Exercise aim ▸ Count every line that includes the string "script" in the entries that follow. Nothing besides the number is needed.

Material ▸
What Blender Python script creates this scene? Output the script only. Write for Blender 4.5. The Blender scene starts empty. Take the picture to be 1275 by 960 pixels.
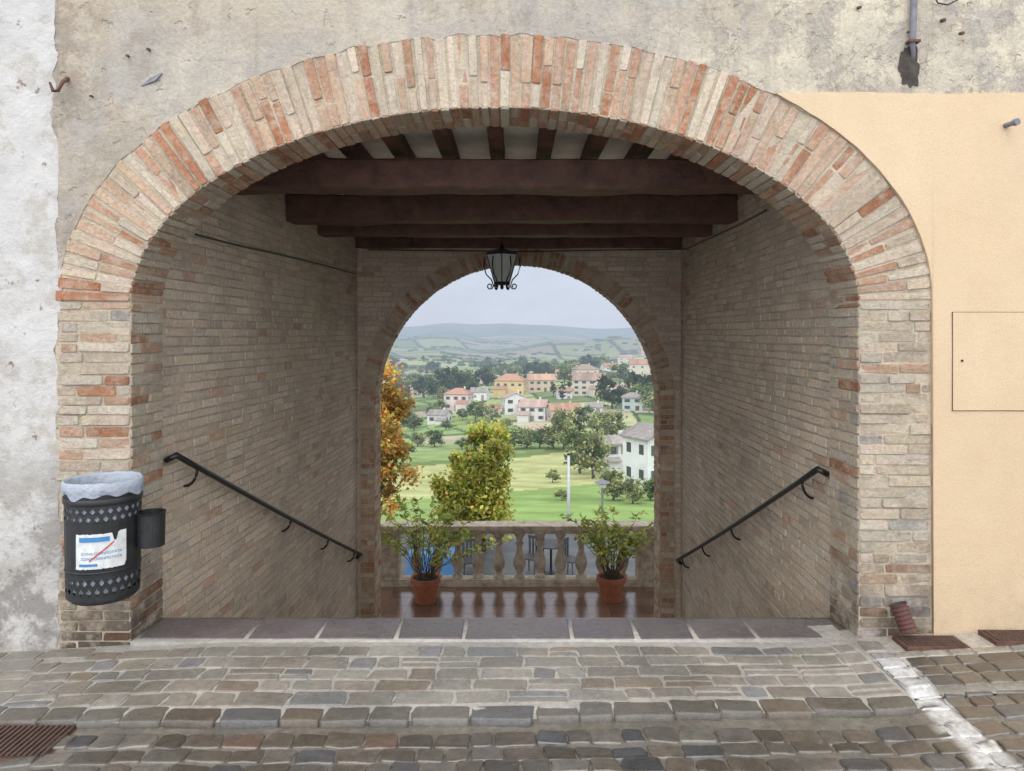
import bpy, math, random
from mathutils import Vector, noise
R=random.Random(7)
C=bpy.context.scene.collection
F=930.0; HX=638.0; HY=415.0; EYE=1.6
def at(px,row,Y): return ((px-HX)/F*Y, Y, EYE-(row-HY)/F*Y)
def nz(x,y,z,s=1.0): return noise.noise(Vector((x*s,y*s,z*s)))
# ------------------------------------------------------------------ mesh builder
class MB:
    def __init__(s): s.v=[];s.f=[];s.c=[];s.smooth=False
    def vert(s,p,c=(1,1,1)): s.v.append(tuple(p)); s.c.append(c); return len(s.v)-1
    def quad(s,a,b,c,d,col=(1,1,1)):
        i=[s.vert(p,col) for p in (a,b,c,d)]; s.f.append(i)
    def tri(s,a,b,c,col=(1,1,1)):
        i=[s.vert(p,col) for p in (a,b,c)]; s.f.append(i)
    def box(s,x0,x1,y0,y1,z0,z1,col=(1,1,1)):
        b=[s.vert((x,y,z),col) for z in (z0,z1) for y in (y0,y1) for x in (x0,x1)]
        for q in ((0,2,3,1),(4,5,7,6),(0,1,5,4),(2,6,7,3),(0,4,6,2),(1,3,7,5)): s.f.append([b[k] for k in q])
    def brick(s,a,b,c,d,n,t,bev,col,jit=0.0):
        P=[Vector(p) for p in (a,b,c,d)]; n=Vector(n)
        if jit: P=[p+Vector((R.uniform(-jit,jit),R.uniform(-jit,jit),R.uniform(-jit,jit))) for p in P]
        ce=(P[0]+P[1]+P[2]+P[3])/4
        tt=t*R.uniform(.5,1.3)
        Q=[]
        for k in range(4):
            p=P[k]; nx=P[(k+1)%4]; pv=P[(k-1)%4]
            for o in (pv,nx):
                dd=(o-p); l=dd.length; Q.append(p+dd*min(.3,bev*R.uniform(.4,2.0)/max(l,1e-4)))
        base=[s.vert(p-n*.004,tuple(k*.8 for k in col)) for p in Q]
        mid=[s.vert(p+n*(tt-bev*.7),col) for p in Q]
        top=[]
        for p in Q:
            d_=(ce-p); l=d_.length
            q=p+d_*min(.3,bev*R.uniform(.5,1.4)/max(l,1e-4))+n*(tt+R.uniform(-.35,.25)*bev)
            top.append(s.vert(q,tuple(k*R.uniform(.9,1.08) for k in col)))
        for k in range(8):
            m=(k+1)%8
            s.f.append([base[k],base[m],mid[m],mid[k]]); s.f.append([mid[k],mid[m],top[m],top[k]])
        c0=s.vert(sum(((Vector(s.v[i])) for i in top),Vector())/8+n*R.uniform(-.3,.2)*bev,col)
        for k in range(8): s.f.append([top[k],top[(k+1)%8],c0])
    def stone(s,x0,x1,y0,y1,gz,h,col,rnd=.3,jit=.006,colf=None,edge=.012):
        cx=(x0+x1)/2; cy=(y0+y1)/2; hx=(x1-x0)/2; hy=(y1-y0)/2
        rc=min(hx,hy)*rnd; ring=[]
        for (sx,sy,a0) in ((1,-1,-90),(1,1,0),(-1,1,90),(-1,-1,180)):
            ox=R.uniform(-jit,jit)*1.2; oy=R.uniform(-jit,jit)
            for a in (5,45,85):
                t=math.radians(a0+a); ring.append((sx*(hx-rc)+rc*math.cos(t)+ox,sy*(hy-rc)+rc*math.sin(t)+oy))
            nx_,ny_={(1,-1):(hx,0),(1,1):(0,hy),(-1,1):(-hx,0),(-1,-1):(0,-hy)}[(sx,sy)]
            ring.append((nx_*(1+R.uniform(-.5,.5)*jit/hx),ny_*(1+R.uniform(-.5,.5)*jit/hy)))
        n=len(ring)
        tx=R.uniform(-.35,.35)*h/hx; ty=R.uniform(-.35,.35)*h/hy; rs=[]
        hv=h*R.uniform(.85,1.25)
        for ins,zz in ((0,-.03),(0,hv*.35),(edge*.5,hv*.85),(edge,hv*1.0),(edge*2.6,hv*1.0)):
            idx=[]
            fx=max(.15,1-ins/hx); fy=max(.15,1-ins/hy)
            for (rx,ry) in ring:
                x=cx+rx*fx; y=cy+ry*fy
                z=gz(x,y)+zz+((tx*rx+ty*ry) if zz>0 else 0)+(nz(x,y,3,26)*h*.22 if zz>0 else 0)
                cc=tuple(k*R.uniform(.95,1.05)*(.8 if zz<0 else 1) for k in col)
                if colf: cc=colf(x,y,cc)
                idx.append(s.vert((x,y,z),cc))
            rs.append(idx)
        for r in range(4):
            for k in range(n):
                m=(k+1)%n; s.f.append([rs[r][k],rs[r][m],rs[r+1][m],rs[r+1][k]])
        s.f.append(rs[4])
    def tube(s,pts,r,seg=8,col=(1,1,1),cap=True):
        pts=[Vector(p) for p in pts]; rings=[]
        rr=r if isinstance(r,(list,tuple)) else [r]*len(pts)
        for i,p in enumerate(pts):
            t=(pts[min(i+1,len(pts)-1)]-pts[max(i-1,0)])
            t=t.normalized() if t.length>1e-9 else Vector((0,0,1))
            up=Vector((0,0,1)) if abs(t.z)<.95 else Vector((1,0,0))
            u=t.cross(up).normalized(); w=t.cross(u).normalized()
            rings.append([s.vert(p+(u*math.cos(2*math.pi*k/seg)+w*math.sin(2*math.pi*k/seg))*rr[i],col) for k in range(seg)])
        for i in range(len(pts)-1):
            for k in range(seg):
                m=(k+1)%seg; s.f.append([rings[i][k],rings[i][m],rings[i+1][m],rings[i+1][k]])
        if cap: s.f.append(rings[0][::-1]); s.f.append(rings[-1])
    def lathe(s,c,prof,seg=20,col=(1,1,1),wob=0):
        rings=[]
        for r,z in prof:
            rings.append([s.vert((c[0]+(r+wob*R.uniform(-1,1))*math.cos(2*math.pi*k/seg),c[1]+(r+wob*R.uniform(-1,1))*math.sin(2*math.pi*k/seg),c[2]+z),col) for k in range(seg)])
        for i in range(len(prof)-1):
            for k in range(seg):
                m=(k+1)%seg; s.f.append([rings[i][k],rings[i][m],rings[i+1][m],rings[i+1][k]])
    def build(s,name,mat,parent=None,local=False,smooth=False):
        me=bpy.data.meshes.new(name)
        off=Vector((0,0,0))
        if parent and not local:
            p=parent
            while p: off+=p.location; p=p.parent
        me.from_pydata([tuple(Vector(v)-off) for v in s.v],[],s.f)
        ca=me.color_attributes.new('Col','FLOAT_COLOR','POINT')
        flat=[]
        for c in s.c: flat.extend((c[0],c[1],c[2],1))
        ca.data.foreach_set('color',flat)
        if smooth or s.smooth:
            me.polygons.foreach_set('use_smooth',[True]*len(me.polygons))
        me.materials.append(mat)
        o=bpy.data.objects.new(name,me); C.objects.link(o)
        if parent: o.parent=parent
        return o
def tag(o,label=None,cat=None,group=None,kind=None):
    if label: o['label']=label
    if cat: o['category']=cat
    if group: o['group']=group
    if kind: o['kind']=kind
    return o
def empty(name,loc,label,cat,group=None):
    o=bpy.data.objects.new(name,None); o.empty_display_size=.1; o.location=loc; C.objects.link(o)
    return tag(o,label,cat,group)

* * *

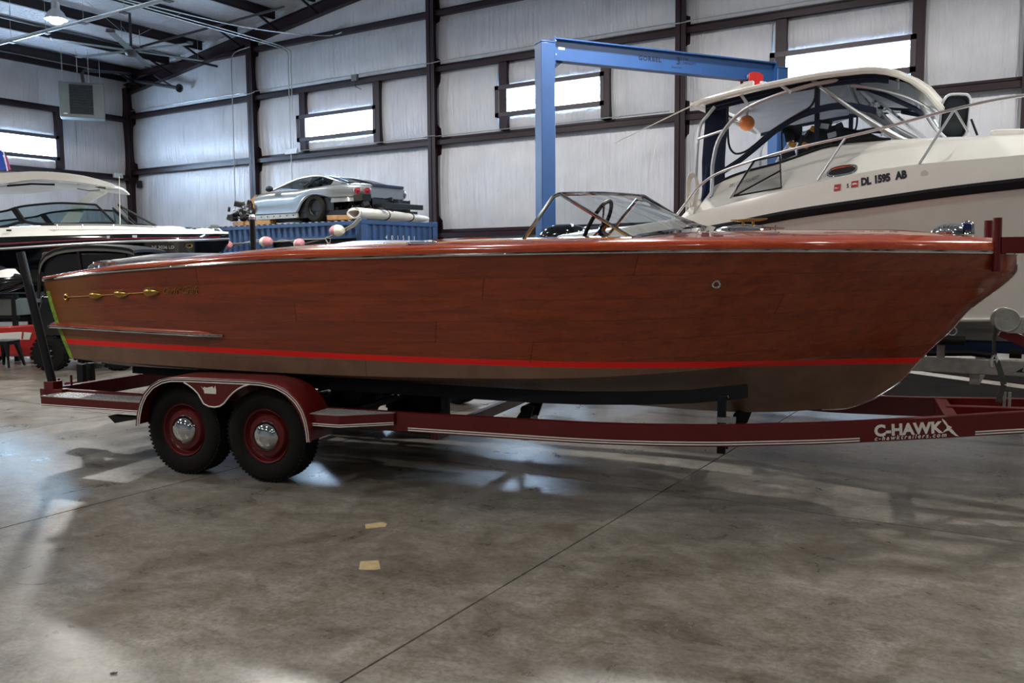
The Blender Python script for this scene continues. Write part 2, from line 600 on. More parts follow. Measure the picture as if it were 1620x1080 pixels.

Output below ▸ 2